A French writer whose works are characterised by "poetic adventure and sensual ecstasy" has won the 2008 Nobel Prize for Literature.
Marking another win for a European writer in the world's most distinguished cultural award, the prize has gone to Jean-Marie Gustave Le Clezio, 68, the first French writer to win the award since 2000, and the 14th from his country since 1901.
The decision was in line with the Swedish Academy's recent picks of European authors and followed days of debate about whether the jury was anti-American.
The last US writer to win the prize was Toni Morrison in 1993, and last week Horace Engdahl, the secretary of the academy, said that the United States is too "insular" to challenge Europe as the centre of the literary world.
The comments ignited a fierce reaction in America, where the head of the US National Book Foundation offered to send Engdahl a reading list of US authors.
Last night Nicolas Sarkozy, the President of France, hailed Le Clezio's win as a sign of France's worldwide cultural influence.
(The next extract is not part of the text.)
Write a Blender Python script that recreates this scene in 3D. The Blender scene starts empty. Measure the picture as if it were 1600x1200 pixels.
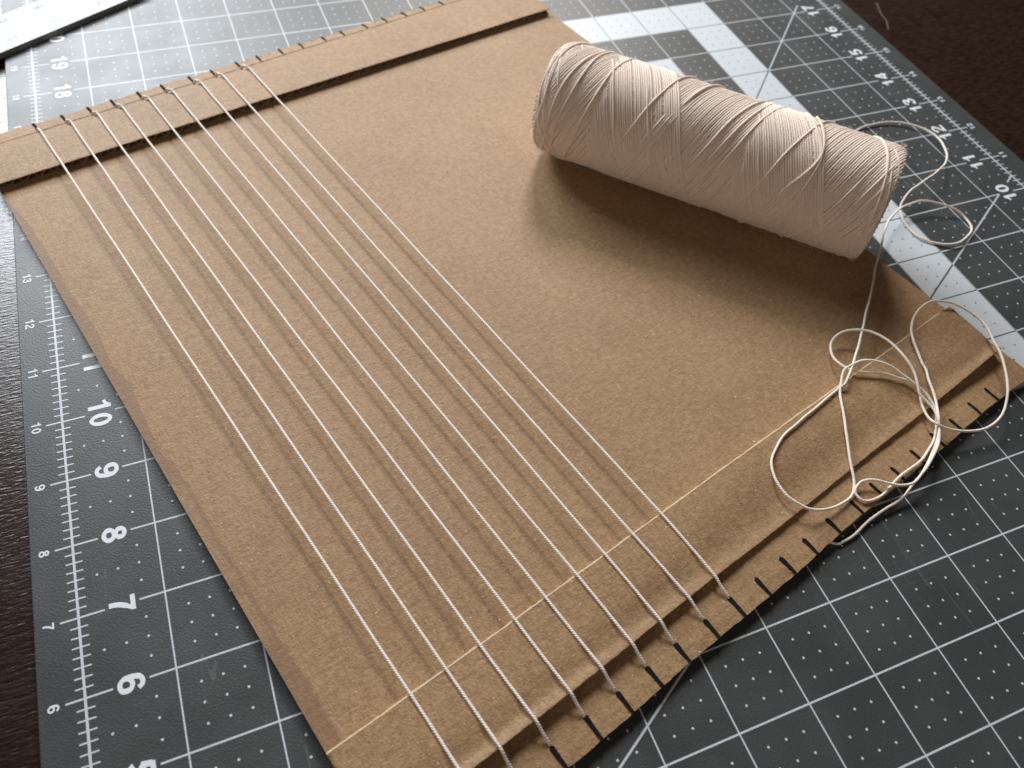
import bpy, bmesh, math, random
import numpy as np
from mathutils import Matrix, Vector

S = 0.0254                      # everything below is laid out in inches, built in metres
sc = bpy.context.scene
rnd = random.Random(7)

# ---------------------------------------------------------------- camera
cd = bpy.data.cameras.new("camera"); cam = bpy.data.objects.new("camera", cd)
sc.collection.objects.link(cam)
Rcv = Matrix(((0.92874421, -0.36258161, 0.07725778), (-0.25019472, -0.7668168, -0.5910961), (0.27356313, 0.52964759, -0.80289267)))
Rb = Rcv.transposed() @ Matrix(((1, 0, 0), (0, -1, 0), (0, 0, -1)))
cam.matrix_world = Matrix.Translation(Vector((2.9263, 2.11826, 9.89111)) * S) @ Rb.to_4x4()
cd.sensor_width = 36; cd.lens = 36 * 1254.4 / 1600
cd.clip_start = 0.01; cd.clip_end = 50
cd.dof.use_dof = True; cd.dof.focus_distance = 11.3 * S; cd.dof.aperture_fstop = 14
sc.camera = cam

# ---------------------------------------------------------------- room light: two windows beyond the table, dim room around, plus an added fill lamp
w = bpy.data.worlds.new("World"); sc.world = w; w.use_nodes = True
bg = w.node_tree.nodes["Background"]
bg.inputs[0].default_value = (1.0, 0.95, 0.90, 1); bg.inputs[1].default_value = 0.012

def area_lamp(name, az, el, dist, sx, sy, power, col):
    L = bpy.data.lights.new(name, 'AREA'); L.shape = 'RECTANGLE'; L.size = sx * S; L.size_y = sy * S
    L.energy = power; L.color = col
    o = bpy.data.objects.new(name, L); sc.collection.objects.link(o)
    a, e = math.radians(az), math.radians(el)
    d = Vector((math.sin(a) * math.cos(e), math.cos(a) * math.cos(e), math.sin(e)))
    tgt = Vector((7, 10, 0))
    o.location = (tgt + d * dist) * S
    o.rotation_euler = d.to_track_quat('Z', 'Y').to_euler()
    return o
area_lamp("window_light", 22, 38, 62, 12.5, 15, 17.8, (1.0, 0.955, 0.90))
area_lamp("window_light", -13, 31, 58, 27, 24, 23, (0.90, 0.95, 1.0))
area_lamp("added_fill_light", -135, 33, 95, 80, 60, 12, (1.0, 0.82, 0.70))  # unseen fill lamp, added to warm and brighten the spool's front

sc.view_settings.view_transform = 'Standard'; sc.view_settings.look = 'None'
sc.view_settings.exposure = 0.0; sc.view_settings.gamma = 1.0

# ---------------------------------------------------------------- shader helpers
class NT:
    def __init__(s, name):
        s.m = bpy.data.materials.new(name); s.m.use_nodes = True; s.t = s.m.node_tree
        s.b = s.t.nodes["Principled BSDF"]; s.tc = s.t.nodes.new("ShaderNodeTexCoord")
        v = s.t.nodes.new("ShaderNodeVectorMath"); v.operation = 'SCALE'; v.inputs['Scale'].default_value = 1 / S
        s.t.links.new(s.tc.outputs['Object'], v.inputs[0]); s.P = v.outputs[0]
        x = s.t.nodes.new("ShaderNodeSeparateXYZ"); s.t.links.new(s.P, x.inputs[0])
        s.x, s.y, s.z = [E(s, o) for o in x.outputs]
    def math(s, op, *a):
        n = s.t.nodes.new("ShaderNodeMath"); n.operation = op
        for i, v in enumerate(a):
            if isinstance(v, E): s.t.links.new(v.o, n.inputs[i])
            else: n.inputs[i].default_value = v
        return E(s, n.outputs[0])
    def noise(s, scale=(1, 1, 1), rot=0, sc=1.0, detail=3, rough=.55, dist=0, loc=(0, 0, 0)):
        mp = s.t.nodes.new("ShaderNodeMapping"); mp.inputs['Scale'].default_value = scale
        mp.inputs['Rotation'].default_value = (0, 0, rot); mp.inputs['Location'].default_value = loc
        s.t.links.new(s.P, mp.inputs[0])
        n = s.t.nodes.new("ShaderNodeTexNoise"); n.inputs['Scale'].default_value = sc
        n.inputs['Detail'].default_value = detail; n.inputs['Roughness'].default_value = rough; n.inputs['Distortion'].default_value = dist
        s.t.links.new(mp.outputs[0], n.inputs['Vector'])
        return E(s, n.outputs['Fac'])
    def ramp(s, f, pts):
        r = s.t.nodes.new("ShaderNodeValToRGB"); e = r.color_ramp.elements
        while len(e) < len(pts): e.new(0.5)
        for i, (p, c) in enumerate(pts):
            e[i].position = p; e[i].color = (c, c, c, 1) if not hasattr(c, '__len__') else (*c, 1)
        s.t.links.new(f.o, r.inputs[0]); return r.outputs[0]
    def smooth(s, f, a, b):
        n = s.t.nodes.new("ShaderNodeMapRange"); n.interpolation_type = 'SMOOTHSTEP'
        n.inputs['From Min'].default_value = a; n.inputs['From Max'].default_value = b
        s.t.links.new(f.o, n.inputs['Value']); return E(s, n.outputs[0])
    def mix(s, f, a, b):
        n = s.t.nodes.new("ShaderNodeMix"); n.data_type = 'RGBA'
        if isinstance(f, E): s.t.links.new(f.o, n.inputs[0])
        else: n.inputs[0].default_value = f
        for i, v in ((6, a), (7, b)):
            if hasattr(v, 'is_output'): s.t.links.new(v, n.inputs[i])
            else: n.inputs[i].default_value = (*v, 1)
        return n.outputs[2]
    def bump(s, h, strength=.5, dist=.01):
        n = s.t.nodes.new("ShaderNodeBump"); n.inputs['Strength'].default_value = strength
        n.inputs['Distance'].default_value = dist * S; n.inputs['Filter Width'].default_value = 1.0
        s.t.links.new(h.o, n.inputs['Height']); s.t.links.new(n.outputs[0], s.b.inputs['Normal'])
    def set(s, **k):
        for a, v in k.items():
            a = a.replace('_', ' ')
            i = s.b.inputs[a]
            if isinstance(v, E): s.t.links.new(v.o, i)
            elif hasattr(v, 'is_output'): s.t.links.new(v, i)
            elif hasattr(v, '__len__'): i.default_value = (*v, 1)
            else: i.default_value = v
class E:
    def __init__(s, nt, o): s.n, s.o = nt, o
    def __add__(s, b): return s.n.math('ADD', s, b)
    __radd__ = __add__
    def __mul__(s, b): return s.n.math('MULTIPLY', s, b)
    __rmul__ = __mul__
    def __sub__(s, b): return s.n.math('SUBTRACT', s, b)
    def __rsub__(s, b): return s.n.math('SUBTRACT', b, s)
    def __lt__(s, b): return s.n.math('LESS_THAN', s, b)
    def __gt__(s, b): return s.n.math('GREATER_THAN', s, b)
    def abs(s): return s.n.math('ABSOLUTE', s)
    def rnd(s): return s.n.math('FLOOR', s + .5)
    def max(s, b): return s.n.math('MAXIMUM', s, b)
    def min(s, b): return s.n.math('MINIMUM', s, b)
    def sin(s): return s.n.math('SINE', s)
    def sqrt(s): return s.n.math('SQRT', s)
def near(x, n, w): return (x - n).abs() < w / 2
def inside(x, a, b): return (x > a) * (x < b)

# ---------------------------------------------------------------- materials
def mat_table():
    n = NT("dark_wood")
    g1 = n.noise((2.6, 16, 1), 0, 1.6, 4, .6, .5); g2 = n.noise((6, 30, 1), 0, 1.3, 3, .6, .4)
    g3 = n.noise((.12, .6, 1), 0, 1, 3)
    c = n.mix(n.smooth(g1, .35, .7), (.0115, .0038, .0020), (.036, .0165, .0105))
    c = n.mix(n.smooth(g2, .60, .72) * .6, c, (.060, .034, .024))
    n.set(Base_Color=c, Roughness=n.smooth(g3, .2, .8) * .06 + .26)
    n.b.inputs['Specular IOR Level'].default_value = .62
    n.bump(g1 * .8 + g2 * 1.1, .8, .009)
    return n.m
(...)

He said: "A great traveller, he embodies the influence of France, its culture and its values in a globalised world."
The academy called Le Clezio an "author of new departures, poetic adventure and sensual ecstasy, explorer of a humanity beyond and below the reigning civilization."
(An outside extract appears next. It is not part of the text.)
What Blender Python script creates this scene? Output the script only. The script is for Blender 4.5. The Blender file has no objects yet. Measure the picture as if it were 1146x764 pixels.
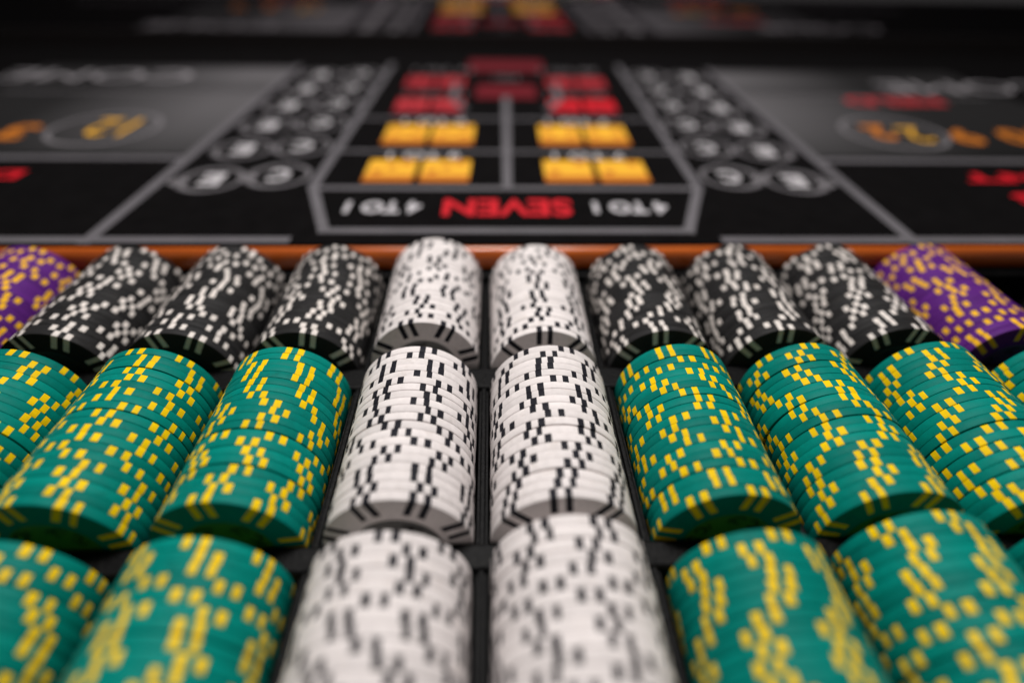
import bpy, math, random
from mathutils import Matrix, Vector
random.seed(11)
sc = bpy.context.scene
C = sc.collection
S = 0.0434            # metres per unit; one unit is the pitch between two tubes of the chip tray

# ------------------------------------------------------------------ camera
cam_d = bpy.data.cameras.new('camera'); cam = bpy.data.objects.new('camera', cam_d); C.objects.link(cam)
F = Vector((0.03091, 0.79874, -0.60088)); Rr = Vector((0.99950, -0.02886, 0.01304)); U = Rr.cross(F)
m = Matrix((Rr, U, -F)).transposed().to_4x4()
m.translation = Vector((0.0809, -2.1012, 3.1262)) * S
cam.matrix_world = m
cam_d.sensor_width = 36; cam_d.lens = 656.53 / 1146 * 36
cam_d.clip_start = 0.005; cam_d.clip_end = 50
cam_d.dof.use_dof = True
cam_d.dof.focus_distance = 4.15 * S
cam_d.dof.aperture_fstop = 2.6
cam_d.dof.aperture_blades = 9
sc.camera = cam

# ------------------------------------------------------------------ light
w = bpy.data.worlds.new('World'); sc.world = w; w.use_nodes = True
bg = w.node_tree.nodes['Background']; bg.inputs[0].default_value = (1.0, 0.97, 0.95, 1); bg.inputs[1].default_value = 0.07
def area(name, loc, target, sx, sy, power, col):
    d = bpy.data.lights.new(name, 'AREA'); d.shape = 'RECTANGLE'; d.size = sx; d.size_y = sy
    d.energy = power; d.color = col
    o = bpy.data.objects.new(name, d); C.objects.link(o); o.location = loc
    o.rotation_euler = (Vector(target) - Vector(loc)).to_track_quat('-Z', 'Y').to_euler()
    return o
area('ceiling_light', (0.0, 0.34, 0.75), (0, 0.08, 0), 0.34, 0.26, 7.8, (1.0, 0.965, 0.94))
sc.view_settings.view_transform = 'Standard'; sc.view_settings.look = 'None'
sc.view_settings.exposure = 0.0; sc.view_settings.gamma = 1.0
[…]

Le Clezio made his breakthrough as a novelist with Desert, in 1980, a work the academy said "contains magnificent images of a lost culture in the North African desert contrasted with a depiction of Europe seen through the eyes of unwanted immigrants".
The Swedish Academy said Le Clezio from early on "stood out as an ecologically engaged author, an orientation that is accentuated with the novels Terra Amata, The Book of Flights, War and The Giants".
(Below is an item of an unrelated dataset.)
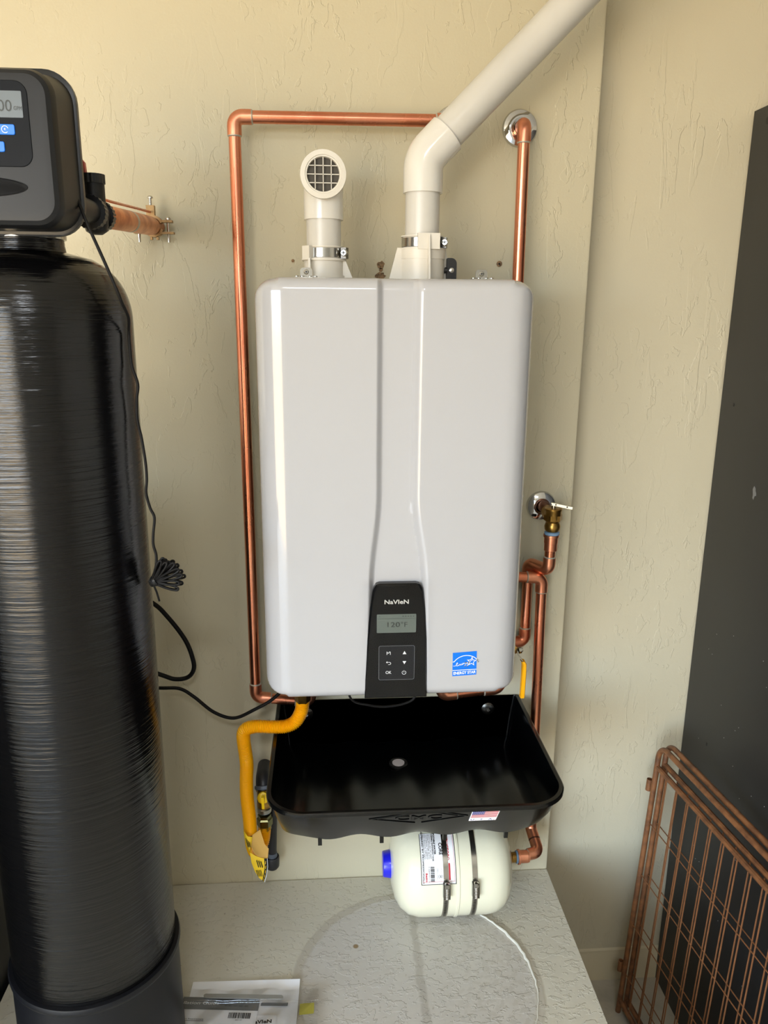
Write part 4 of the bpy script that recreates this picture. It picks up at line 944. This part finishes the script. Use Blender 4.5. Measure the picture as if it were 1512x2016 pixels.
MB().box((TX, -0.42, 1.425), (0.12, 0.09, 0.10)).build('valve_block', HEAD, FT)
hf = lambda a, b, d: (HX + a, -0.545 - d, b)
pnl = MB().prism(rrect(-0.062, 0.0668, 1.4185, 1.5085, 0.014, 6), hf, -0.001, 0.0008, 0.0006).build('face_panel', HEADP, FT)
scr2 = MB().prism(rrect(-0.030, 0.0605, 1.470, 1.4975, 0.001, 2), hf, 0.0008, 0.0012).build('display', LCDH, FT)
text('0.00', lambda a, b, d: hf(a, b, .0015), 'display_digits', LCDINK, scr2, 0.0355, 1.4815, 0.0170, width=0.027); text('GPM', lambda a, b, d: hf(a, b, .0015), 'display_unit', LCDINK, scr2, 0.0555, 1.4795, 0.0058, width=0.009)
for bx, bz, s in ((0.0400, 1.4575, 'R'), (0.0270, 1.4395, None)):
    b_ = MB().prism(rrect(bx - 0.010, bx + 0.010, bz - 0.0055, bz + 0.0055, 0.002, 4), hf, 0.0008, 0.0022, 0.0005).build('button', BLUEBTN, FT)
    if s:
        stroke([(bx - 0.0005 + 0.0036 * math.cos(a), bz + 0.0036 * math.sin(a)) for a in [0.3 + 5.2 * k / 20 for k in range(21)]], 0.0007, hf, 0.0025).build('button_symbol', WPRINT, b_)
        text('R', lambda a, b, d: hf(a, b, .0025), 'button_symbol', WPRINT, b_, bx - 0.0005, bz, 0.0035)
    else:
        MB().prism([(bx - 0.003, bz - 0.002), (bx + 0.003, bz - 0.002), (bx, bz + 0.003)], hf, 0.0022, 0.0025).build('button_symbol', WPRINT, b_)
ov = MB(); ov.loops([[hf(-0.000 + 0.056 * s * math.cos(2 * PI * k / 40), 1.397 + 0.0108 * s * math.sin(2 * PI * k / 40), d) for k in range(40)] for s, d in ((1.03, -0.001), (1.03, 0.0008), (0.985, 0.0008), (0.96, 0.0003))], True, False, True); ov.build('oval_recess', mat('oval_recess_plastic', (9, 10, 12), 0.5, spec=0.1), FT)
# bypass body and nuts behind the head on the right
BX, BY = -0.4265, -0.36
by = MB(); by.lathe([(0.008, 1.362), (0.014, 1.366), (0.0165, 1.374), (0.0165, 1.398), (0.0150, 1.402), (0.0150, 1.432)], (BX, BY, 0), (0, 0, 1), 28); by.tube([(BX, BY - 0.02, 1.388), (BX, BY + 0.02, 1.390)], 0.0165, 24); by.build('bypass_body', HEAD, FT)
cp = MB(); cp.loops([[(BX + (0.0158 + 0.0007 * (k % 2)) * math.cos(2 * PI * k / 40), BY + (0.0158 + 0.0007 * (k % 2)) * math.sin(2 * PI * k / 40), z) for k in range(40)] for z in (1.428, 1.440)]); cp.build('bypass_cap', BLK, FT, smooth=False)
for yy, rr in ((BY - 0.028, 0.0215), (BY + 0.018, 0.0205)):
    nu = MB(); nu.loops([[(BX - 0.001 + (rr + 0.0012 * (k % 2)) * math.cos(2 * PI * k / 48), y, 1.389 + (rr + 0.0012 * (k % 2)) * math.sin(2 * PI * k / 48)) for k in range(48)] for y in (yy, yy + 0.014)]); nu.build('union_nut', BLK, FT, smooth=False)
MB().tube([(BX, BY - 0.10, 1.389), (BX, BY - 0.02, 1.389)], 0.0150, 24).build('bypass_port', HEAD, FT)
lev = MB(); lev.prism([(-0.4475, 1.441), (-0.4335, 1.441), (-0.4345, 1.4545), (-0.440, 1.461), (-0.446, 1.461)], lambda a, b, d: (a, -0.362 + d, b), -0.004, 0.004); lab(lev.build('bypass_lever', PINK, FT), 'faded red bypass lever')
lev = MB(); lev.box((-0.436, -0.45, 1.462), (0.012, 0.014, 0.022)); lev.build('meter_housing', LCDF, FT)

# copper outlet and ground clamp
OP = thing('copper_pipe', 'fat copper pipe stub between the control head and the wall', 'pipe', (-0.417, -0.15, 1.40))
p0, p1 = Vector((-0.4205, -0.338, 1.3885)), Vector((-0.4145, 0.003, 1.4065))
def at(y): return p0.lerp(p1, (y - p0.y) / (p1.y - p0.y))
MB().tube([at(-0.34), at(0.003)], 0.0137, 28).build('pipe', COPOLD, OP)
MB().tube([at(-0.325), at(-0.318), at(-0.205), at(-0.203)], [0.0140, 0.0160, 0.0160, 0.0140], 28).build('coupling', COPOLD, OP)
MB().tube([at(-0.198), at(-0.196), at(-0.062), at(-0.052), at(-0.047)], [0.0140, 0.0160, 0.0160, 0.0152, 0.0138], 28).build('coupling', COPOLD, OP)
MB().tube([at(-0.206), at(-0.196)], 0.0164, 28).build('solder_ring', SOLDER, OP)
GC = thing('ground_clamp', 'bronze grounding clamp with three bolts on the copper stub at the wall', 'clamp', (-0.415, -0.03, 1.405))
gc = at(-0.028)
def arc(r0, r1, a0, a1, n=10): return [(r1 * math.cos(a0 + (a1 - a0) * k / n), r1 * math.sin(a0 + (a1 - a0) * k / n)) for k in range(n + 1)] + [(r0 * math.cos(a1 + (a0 - a1) * k / n), r0 * math.sin(a1 + (a0 - a1) * k / n)) for k in range(n + 1)]
gfn = lambda a, b, d: (gc.x + a, gc.y - d, gc.z + b)
u = MB(); u.prism(arc(0.0142, 0.0185, 0.12 * PI, 0.95 * PI), gfn, -0.008, 0.008); u.box((gc.x + 0.0235, gc.y, gc.z + 0.0085), (0.020, 0.014, 0.004)); u.box((gc.x - 0.0235, gc.y, gc.z + 0.003), (0.016, 0.014, 0.004)); u.box((gc.x - 0.0035, gc.y, gc.z + 0.026), (0.014, 0.012, 0.018)); u.build('upper_jaw', BRONZE, GC)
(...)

Le Clezio said he was humbled by the honour and that he was "very touched and very emotional".
He described himself as "born of a mix, like many people currently in Europe". He said while he was born in France, his father was British.
He was already planning to travel to Sweden later this month to receive another award - the Stig Dagerman prize, which honours efforts to promote the freedom of expression.
Since Japan's Kenzaburo Oe won in 1994, 12 Europeans have won the prize. Asked how he thought the choice of Le Clezio would be received in the US, Mr Engdahl said he had no idea.
"He's not a particularly French writer, if you look at him from a strictly cultural point of view. So I don't think this choice will give rise to any anti-French comments," he said. "I would be very sad if that was the case."
Le Clezio was born in Nice in 1940. He studied English at Bristol University in 1958-59 and completed his degree at the Institut d'etudes Litteraires in Nice.